AirAsia top executives step aside as Airbus bribery probe widens
05 Feb 2020
AirAsia chief executive Tony Fernandes and executive chairman Kamarudin Meranun would step aside for at least two months to facilitate a probe by Malaysian authorities into look into allegations that European aerospace giant Airbus paid the company $50 million to secure a plane order.
In a late Monday filing on Malaysia's stock market, the budget carrier said the two top executives would leave their positions immediately.
AirAsia has been pulled into investigations which have seen European planemaker Airbus was fined a record €3.6 billion ($4 billion or £3 billion) to settle the corruption probe by authorities in France, Britain and the United States.
Educated at Epsom College, one of Britain's top fee-paying schools, AirAsia CEO Tony Fernandes also co-owns Queens Park Rangers (QPR) football club in the UK.
Fernandes bought AirAsia from the Malaysian government for less than a dollar in 2001. He is now one of the wealthiest men in Malaysia, with a net worth of $530 million, according to the Forbes rich list.
Airbus did not disclose the value of the agreement but analysts have reportedly predicted fines could cost the manufacturer as much as €3bn.
Reports said Britain's Serious Fraud Office (SFO) probing the corruption charges allegedly implicated two executives of AirAsia as the probe widened.

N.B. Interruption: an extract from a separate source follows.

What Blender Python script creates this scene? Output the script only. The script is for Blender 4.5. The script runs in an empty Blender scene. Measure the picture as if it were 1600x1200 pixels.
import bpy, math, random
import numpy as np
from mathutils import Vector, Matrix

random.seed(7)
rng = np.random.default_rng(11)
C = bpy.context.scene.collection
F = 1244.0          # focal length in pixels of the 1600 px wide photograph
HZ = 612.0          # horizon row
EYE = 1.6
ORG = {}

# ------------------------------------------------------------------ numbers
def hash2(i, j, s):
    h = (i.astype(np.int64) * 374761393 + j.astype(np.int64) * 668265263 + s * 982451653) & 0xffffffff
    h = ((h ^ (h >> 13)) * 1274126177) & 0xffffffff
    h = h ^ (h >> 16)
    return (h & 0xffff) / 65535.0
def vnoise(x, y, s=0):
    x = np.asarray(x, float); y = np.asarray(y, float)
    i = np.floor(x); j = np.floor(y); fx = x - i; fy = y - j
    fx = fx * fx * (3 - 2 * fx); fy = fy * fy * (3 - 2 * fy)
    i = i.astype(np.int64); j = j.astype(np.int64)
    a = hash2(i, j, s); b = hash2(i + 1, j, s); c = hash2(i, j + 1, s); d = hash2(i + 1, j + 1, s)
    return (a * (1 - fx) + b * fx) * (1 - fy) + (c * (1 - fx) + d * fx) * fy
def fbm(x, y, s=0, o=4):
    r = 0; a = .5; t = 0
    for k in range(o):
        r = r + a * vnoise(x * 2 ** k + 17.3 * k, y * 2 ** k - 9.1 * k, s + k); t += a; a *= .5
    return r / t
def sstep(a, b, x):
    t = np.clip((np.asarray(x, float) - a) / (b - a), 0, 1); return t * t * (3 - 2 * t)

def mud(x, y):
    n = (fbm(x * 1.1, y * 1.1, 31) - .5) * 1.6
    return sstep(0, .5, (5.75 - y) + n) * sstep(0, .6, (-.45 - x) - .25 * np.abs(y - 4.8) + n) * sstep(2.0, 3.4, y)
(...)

The airline's board formed a committee to review the allegations and said both men would stand down "for a period of two months or such other period that the company may deem fit."
Kamarudin and Fernandes would be kept as company advisors and redesignated as non-independent non-executive board members for the period, the airline stated.
SFO's website cites a court document which states that EADS France SAS (which was later renamed as Airbus Group SAS) paid $50 million as sponsorship for a sports team owned by two unnamed AirAsia executives.
The two, identified as "key decision makers" in AirAsia and its long-haul arm AirAsia X, were allegedly rewarded for the order for 180 aircraft from Airbus.
"The payments to the sports team were intended to secure or reward improper favour by them in respect of that business," the document said.
In a joint statement issued on Monday, both Kamarudin and Fernandes denied any wrongdoing and said they "would not harm the very companies that we spent our entire lives building up to their present global status."
AirAsia had earlier refuted the findings of SFO's Airbus investigation. Also, the airline said it was not given an opportunity to present its position to the fraud investigator office.
Malaysia's anti-corruption commission (MACC) said on Saturday it was empowered to investigate any act of corruption committed by citizens or permanent residents anywhere outside the country and that it is already is in touch with the UK authorities.